Speaking about the different views of Professor Sutton and Professor McLauchlan, I would like to note that although each of them had some interesting point, Professor Sutton appears to present the matters in a more concise and logical manner by noting that the Contractual Mistakes Act is a sadly misjudged piece of legislation whose difficulties are capable of being resolved by judicial interpretation. Professor Sutton spoke about the most common mistake in contract, being the subject matter of a contract and he presents the view that I agree with. He pointed out Solle vs. Butcher, a case related to the provisions of the tenancy protection legislation.

It was Sutton who noted that there is no way to ‘set aside contracts aside for mistake’. As he noted “an inevitable corollary is that the requirement for operative mistakes, that renders a contract void, are difficult to meet”.

I agree with Sutton that this Act certainly was useful because it would replace the technical law governing such contract lapses.

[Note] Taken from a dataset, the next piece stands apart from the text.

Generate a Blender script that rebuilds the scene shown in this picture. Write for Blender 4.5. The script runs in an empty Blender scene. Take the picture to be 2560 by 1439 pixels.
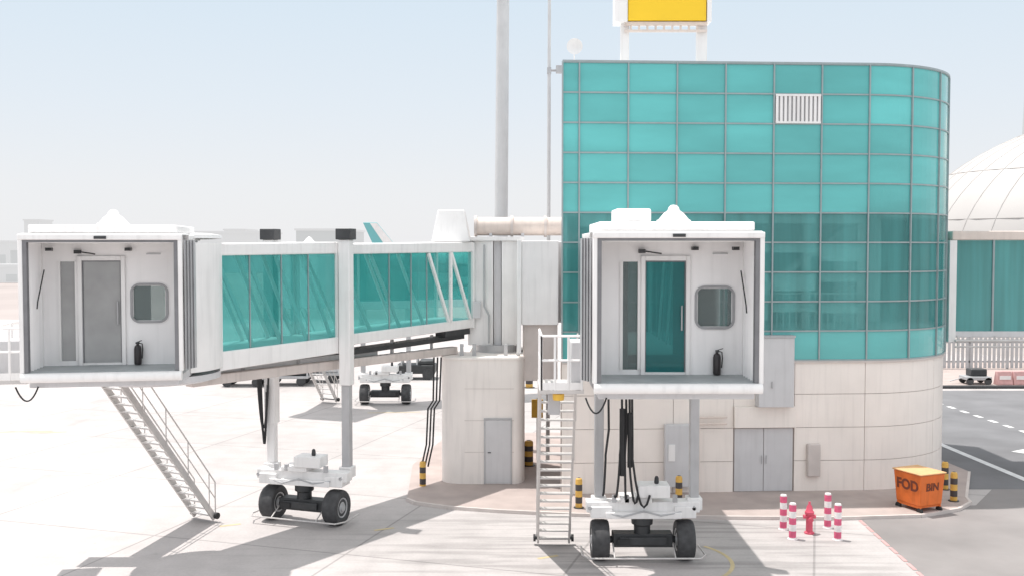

It was a useful thing to give discretionary power to the courts simply because the existing common law (which New Zealand borrowed from England) is too unstable.

I indeed find it useful to focus on the matters of policy, and the Conlon vs. Ozolins illustrates that matter.
Still, I need to note that although, I am a fan of market economies, where the person’s wits should be instrumental in doing business, I also see the need for the Act that would help people who make mistakes and this is why I agree with the view of Sutton. This act will serve as a safety margin in the decision making process and would somewhat reduce the risks that arise when the two parties make a contract. As a matter of fact that given act does help those who personally make mistakes when signing the contract. Sutton illustrated several examples of misplacing a decimal point, taking the value at face value, or making a blunder over some legal description that in turn would cause many people to incur unexpected losses from signing such contracts. Sutton noted that the mistakes can be present in even the most sophisticated contracts, created by the top professionals in the contract law. The fact that the daily life of people in New Zealand is governed by contracts which sometimes can be faulty, makes us understand that there exists a need for a proper legal support against such mistakes that otherwise would not be corrected.

I agree with Sutton’s point that apparently some people would become too concerned with the contract security, yet that would certainly contribute to the reduced efficiency and thus also would increase their expenses.

In conclusion I would like to note that it is rather wise to introduce the act that would somehow oversee the dominant power of contracts as it is the fact in the British law and this is why I find the view of Sutton the most appealing. The main purposes of a contract is to properly do business, rather than to create a potential for wits and tricks as it was illustrated in Smith vs. Hughes, when one party knew about the contractual mistake of the other, yet would not agree to correct it, because it knew that the court would favor that very party. The Contractual Mistakes Act helps people engage in business more willingly and not be obsessed with the overinvestment in the contract to assure a mistake-proof nature.